The seven dwarfs mine coal, Rumpelstiltskin spins straw into gold, but the king's daughter knows that salt is more valuable than gold and precious stones. But burning coal releases CO2, which increases the greenhouse effect and global warming. To feed farm animals with soya instead of straw, the rainforest is cleared. Today, gold is traded on the stock exchange as a crisis-proof investment, whereas salt is no longer considered a valuable substance. 

Starting from fairy tales in their material contexts, primary school pupils from Lower Austria explore circular use of resources. As futurologists, the Citizen Scientists explore the knowledge of regional raw materials at their school sites (e.g. coal, graphite, gravel, stone, sand, wood, rapeseed, maize, sugar beet) and research on how the history of mankind can be rewritten for the future as a circular society, in which raw materials are not disposed of as plastic waste, but are reused as valuable materials. 

Their research method is the Future Workshop with its three phases, adapted for primary schools. In the first phase the pupils look at the valuable materials in fairy tales. With this new perspective, they go into the circular workshop, and gather knowledge about recyclable materials through excursions to storage sites, interviews with experts, and insights into further processing. In the third phase, the future workshop, they rewrite the fairy tales: "One day there will be ...". The stories about recyclable materials emerge as futures narratives.  

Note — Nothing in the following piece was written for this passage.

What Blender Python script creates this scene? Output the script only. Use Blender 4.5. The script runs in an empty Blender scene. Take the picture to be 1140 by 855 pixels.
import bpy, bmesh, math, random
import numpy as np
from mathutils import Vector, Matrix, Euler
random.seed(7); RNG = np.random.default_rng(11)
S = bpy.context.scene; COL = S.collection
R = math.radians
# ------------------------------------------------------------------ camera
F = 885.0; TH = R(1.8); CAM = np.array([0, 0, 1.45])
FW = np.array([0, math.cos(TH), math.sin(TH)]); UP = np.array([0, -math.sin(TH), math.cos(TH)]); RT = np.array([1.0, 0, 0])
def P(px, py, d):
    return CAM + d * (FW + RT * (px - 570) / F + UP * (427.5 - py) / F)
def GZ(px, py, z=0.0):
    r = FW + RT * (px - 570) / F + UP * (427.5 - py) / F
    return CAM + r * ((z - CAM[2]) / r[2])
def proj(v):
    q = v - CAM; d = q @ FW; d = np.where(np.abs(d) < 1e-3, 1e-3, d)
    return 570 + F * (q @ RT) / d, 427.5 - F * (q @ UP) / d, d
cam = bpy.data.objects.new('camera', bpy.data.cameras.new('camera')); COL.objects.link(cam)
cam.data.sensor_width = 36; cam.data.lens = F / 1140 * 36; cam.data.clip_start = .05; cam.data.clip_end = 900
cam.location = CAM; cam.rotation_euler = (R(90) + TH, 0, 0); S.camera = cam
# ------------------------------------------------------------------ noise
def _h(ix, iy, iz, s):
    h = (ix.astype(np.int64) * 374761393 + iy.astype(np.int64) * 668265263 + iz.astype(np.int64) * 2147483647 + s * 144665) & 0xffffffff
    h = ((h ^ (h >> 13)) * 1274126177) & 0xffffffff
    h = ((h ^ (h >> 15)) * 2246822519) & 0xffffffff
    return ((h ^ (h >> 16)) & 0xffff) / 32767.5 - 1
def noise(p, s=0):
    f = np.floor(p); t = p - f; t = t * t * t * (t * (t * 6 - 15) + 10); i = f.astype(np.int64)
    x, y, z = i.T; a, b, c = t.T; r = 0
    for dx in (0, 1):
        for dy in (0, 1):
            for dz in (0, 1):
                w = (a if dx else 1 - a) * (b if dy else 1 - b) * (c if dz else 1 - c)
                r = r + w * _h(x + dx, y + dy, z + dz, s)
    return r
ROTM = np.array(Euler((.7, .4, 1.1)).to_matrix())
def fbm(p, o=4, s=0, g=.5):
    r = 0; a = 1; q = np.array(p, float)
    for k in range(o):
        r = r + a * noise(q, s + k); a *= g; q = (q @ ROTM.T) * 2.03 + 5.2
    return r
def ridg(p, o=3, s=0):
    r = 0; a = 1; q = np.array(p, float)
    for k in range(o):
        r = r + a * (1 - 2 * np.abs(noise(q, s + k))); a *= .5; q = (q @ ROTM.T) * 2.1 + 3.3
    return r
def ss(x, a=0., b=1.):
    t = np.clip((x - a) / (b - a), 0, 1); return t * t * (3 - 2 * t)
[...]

The cultural sustainability research conducted with the students focuses on two intertwined questions: How does science communication succeed with the help of material stories? Which teaching-learning processes foster Futures Literacy, the ability to shape sustainable futures? The material cycles and utilisation contexts of regional raw materials researched by the Citizen Scientists serve as data material, as do the material stories for possible futures in the Anthropocene, the 'age of humankind'. In the Anthropocene, the interconnection of humans and nature, culture and technology becomes visible, because the massive interventions of humans bring the earth's systems to their limits. New stories of life in a circular society create appreciation for planet Earth.